We report the definition of PPPs given by the World Bank: a long-term contract between a private party and a government entity, for providing a public asset or service, in which the private party bears significant risk and management responsibility, and remuneration is linked to performance4

Public-private partnerships (PPPs) can be a tool to meet these infrastructure service needs. If well designed and implemented in a balanced regulatory environment, PPPs can make the provision of public services such as water, sanitation, energy, transport, healthcare, telecommunications, and education environment more efficient and sustainable.
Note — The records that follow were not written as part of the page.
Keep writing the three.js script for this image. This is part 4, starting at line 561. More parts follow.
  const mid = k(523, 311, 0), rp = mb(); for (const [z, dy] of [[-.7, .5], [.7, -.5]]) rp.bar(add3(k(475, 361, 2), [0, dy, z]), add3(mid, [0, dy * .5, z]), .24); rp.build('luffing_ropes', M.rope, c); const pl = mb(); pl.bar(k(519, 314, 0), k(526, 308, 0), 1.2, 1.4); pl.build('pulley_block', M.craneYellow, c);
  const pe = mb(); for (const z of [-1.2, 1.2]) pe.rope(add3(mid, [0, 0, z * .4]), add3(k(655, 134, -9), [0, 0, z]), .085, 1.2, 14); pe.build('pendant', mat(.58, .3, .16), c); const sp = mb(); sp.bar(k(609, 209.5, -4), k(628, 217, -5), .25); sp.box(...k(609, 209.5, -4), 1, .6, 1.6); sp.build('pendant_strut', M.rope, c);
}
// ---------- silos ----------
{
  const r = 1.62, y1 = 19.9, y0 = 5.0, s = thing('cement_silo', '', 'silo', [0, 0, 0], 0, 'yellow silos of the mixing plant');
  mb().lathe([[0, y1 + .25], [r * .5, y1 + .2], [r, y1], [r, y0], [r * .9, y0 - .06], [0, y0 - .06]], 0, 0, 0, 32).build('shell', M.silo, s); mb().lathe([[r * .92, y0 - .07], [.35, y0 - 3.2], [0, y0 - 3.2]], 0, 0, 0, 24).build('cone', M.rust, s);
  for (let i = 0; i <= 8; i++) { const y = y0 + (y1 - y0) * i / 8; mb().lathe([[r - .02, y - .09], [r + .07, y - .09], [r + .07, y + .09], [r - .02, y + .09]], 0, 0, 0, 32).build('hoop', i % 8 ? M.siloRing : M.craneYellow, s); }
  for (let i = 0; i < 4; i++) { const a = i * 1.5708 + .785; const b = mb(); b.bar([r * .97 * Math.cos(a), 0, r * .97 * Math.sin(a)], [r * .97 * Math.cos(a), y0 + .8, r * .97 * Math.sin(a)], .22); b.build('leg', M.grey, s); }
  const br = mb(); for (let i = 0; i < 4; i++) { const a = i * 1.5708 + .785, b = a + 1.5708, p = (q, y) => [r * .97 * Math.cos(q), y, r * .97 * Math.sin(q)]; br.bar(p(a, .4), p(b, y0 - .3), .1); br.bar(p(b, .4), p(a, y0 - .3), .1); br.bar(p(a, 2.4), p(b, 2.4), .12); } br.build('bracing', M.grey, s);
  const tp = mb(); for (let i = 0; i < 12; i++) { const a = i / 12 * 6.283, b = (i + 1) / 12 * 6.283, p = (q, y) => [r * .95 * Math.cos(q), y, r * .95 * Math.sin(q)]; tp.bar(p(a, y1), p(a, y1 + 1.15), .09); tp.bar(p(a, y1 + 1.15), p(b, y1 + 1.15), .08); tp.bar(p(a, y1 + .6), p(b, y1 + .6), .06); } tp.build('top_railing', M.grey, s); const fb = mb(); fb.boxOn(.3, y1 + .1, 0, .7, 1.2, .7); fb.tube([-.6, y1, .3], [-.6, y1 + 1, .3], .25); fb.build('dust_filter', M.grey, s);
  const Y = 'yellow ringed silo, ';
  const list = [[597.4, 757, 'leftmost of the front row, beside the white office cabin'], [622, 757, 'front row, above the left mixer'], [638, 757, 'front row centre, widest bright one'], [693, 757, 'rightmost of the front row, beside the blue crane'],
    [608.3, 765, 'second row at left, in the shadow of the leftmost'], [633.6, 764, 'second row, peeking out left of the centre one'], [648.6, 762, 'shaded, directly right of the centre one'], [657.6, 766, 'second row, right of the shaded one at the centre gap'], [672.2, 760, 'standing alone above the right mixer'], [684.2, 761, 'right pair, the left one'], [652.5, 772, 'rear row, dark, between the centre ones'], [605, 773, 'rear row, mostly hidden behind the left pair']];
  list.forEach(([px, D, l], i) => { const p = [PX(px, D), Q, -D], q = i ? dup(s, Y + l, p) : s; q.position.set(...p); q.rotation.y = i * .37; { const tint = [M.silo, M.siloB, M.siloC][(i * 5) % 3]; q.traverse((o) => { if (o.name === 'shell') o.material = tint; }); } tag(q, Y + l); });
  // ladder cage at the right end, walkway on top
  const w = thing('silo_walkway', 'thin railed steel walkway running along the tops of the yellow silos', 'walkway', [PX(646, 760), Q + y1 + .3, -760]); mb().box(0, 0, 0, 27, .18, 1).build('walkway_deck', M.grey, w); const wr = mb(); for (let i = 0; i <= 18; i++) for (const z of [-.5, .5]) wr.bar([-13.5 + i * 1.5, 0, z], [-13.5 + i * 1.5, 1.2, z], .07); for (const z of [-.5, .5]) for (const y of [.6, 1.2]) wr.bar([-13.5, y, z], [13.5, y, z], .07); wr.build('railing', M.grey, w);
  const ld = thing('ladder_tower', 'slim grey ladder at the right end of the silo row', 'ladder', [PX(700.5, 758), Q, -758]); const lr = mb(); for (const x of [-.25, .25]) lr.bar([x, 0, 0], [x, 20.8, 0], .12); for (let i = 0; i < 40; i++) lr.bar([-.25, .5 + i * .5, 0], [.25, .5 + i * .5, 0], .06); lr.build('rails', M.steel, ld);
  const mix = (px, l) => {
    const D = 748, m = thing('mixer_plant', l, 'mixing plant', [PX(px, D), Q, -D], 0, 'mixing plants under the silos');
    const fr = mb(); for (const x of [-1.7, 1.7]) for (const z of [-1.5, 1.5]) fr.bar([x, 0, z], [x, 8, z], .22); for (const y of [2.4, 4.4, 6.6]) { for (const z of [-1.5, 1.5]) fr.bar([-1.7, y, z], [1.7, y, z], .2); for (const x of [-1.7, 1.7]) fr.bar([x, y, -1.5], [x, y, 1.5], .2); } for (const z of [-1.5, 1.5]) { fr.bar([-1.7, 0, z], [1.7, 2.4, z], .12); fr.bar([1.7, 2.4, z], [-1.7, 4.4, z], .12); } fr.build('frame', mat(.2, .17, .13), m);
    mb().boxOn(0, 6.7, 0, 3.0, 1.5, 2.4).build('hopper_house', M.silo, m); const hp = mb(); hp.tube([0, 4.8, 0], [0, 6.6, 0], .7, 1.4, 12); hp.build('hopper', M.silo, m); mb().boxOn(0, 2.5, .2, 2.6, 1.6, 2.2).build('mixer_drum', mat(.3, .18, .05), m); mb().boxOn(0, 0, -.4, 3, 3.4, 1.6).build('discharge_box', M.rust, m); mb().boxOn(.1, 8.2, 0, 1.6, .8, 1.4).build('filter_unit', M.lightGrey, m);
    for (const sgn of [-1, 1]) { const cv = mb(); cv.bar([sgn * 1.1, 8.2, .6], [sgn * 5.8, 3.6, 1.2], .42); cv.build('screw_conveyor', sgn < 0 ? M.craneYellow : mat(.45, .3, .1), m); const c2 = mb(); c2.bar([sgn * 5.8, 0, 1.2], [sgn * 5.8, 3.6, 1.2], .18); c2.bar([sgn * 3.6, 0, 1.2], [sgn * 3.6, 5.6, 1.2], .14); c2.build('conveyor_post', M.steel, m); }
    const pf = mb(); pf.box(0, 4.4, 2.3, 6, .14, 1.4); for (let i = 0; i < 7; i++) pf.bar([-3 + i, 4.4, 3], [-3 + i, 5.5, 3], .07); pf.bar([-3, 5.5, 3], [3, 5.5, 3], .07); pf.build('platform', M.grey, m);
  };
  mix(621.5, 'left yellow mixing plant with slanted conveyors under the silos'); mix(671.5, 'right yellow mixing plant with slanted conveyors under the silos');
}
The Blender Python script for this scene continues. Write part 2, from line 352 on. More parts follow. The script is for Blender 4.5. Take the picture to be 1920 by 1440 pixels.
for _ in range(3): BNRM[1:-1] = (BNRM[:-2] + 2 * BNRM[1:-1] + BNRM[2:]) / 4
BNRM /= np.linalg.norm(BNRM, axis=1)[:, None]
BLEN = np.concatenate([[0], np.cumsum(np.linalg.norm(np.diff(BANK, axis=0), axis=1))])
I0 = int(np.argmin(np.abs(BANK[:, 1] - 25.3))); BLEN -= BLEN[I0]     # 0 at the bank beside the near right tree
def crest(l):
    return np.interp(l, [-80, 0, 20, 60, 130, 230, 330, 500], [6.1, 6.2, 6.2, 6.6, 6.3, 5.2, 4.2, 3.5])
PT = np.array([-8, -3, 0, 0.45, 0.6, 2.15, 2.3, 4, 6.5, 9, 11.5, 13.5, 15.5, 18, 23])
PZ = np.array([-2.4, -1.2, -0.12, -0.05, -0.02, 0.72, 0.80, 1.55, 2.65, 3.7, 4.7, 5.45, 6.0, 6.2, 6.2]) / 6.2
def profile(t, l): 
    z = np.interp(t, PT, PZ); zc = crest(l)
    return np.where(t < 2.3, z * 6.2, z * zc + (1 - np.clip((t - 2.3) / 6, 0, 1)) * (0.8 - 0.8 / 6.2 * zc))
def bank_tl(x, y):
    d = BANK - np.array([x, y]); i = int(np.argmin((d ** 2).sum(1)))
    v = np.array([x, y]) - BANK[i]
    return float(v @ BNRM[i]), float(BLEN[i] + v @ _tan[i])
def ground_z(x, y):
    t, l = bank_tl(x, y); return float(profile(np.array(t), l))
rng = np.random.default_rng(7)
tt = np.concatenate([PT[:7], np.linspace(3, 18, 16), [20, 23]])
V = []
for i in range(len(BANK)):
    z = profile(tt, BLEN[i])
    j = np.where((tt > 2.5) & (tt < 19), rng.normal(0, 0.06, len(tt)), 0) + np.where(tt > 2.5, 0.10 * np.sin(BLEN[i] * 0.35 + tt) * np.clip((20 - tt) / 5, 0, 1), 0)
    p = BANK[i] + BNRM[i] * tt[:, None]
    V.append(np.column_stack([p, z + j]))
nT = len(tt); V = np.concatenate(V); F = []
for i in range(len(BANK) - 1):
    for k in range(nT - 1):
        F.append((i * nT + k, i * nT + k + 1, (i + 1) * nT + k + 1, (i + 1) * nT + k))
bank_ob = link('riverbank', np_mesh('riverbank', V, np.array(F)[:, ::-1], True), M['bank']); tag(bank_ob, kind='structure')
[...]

PPPs can also allow for better risk sharing between public and private entities.

With this in mind, the Bank published its Procuring Infrastructure PPPs 2018 report5, which benchmarked the regulatory framework of 135 economies against internationally recognized good practices.

APMG PPP Certification Program

Furthermore, the APMG PPP Certification Program—which aims to improve performance, develop capabilities, and ensure global good practices among PPP operators— is available in English, Portuguese, Chinese, French, Japanese, Russian, Spanish and Serbian.

This Certification Program is an innovation of the Asian Development Bank (ADB), the European Bank for Reconstruction and Development (EBRD), the Inter-American Development Bank (IDB), the Islamic Development Bank (IsDB), the World Bank Group (WBG) and part funded by the Public-Private Infrastructure Advisory Facility (PPIAF) with a common vision of improving PPP performance globally. The CP3P is the definitive credential to demonstrate alignment with international PPP good practices. 

Governments around the world have turned to public-private partnerships (PPPs) to design, finance, build, and manage infrastructure projects. PPPs, while remaining a small part of infrastructure procurement, constitute an important channel for attracting private sector funding to infrastructure projects. In 2018, PPI investments amounted to 90 billion dollars in 335 projects globally.6

"It is through the commitment of our shareholders, staff, and clients that the World Bank will continue to be a trusted partner for countries all over the world who are working to create a better future for their people,” Kristalina Georgieva,  CEO of the World Bank.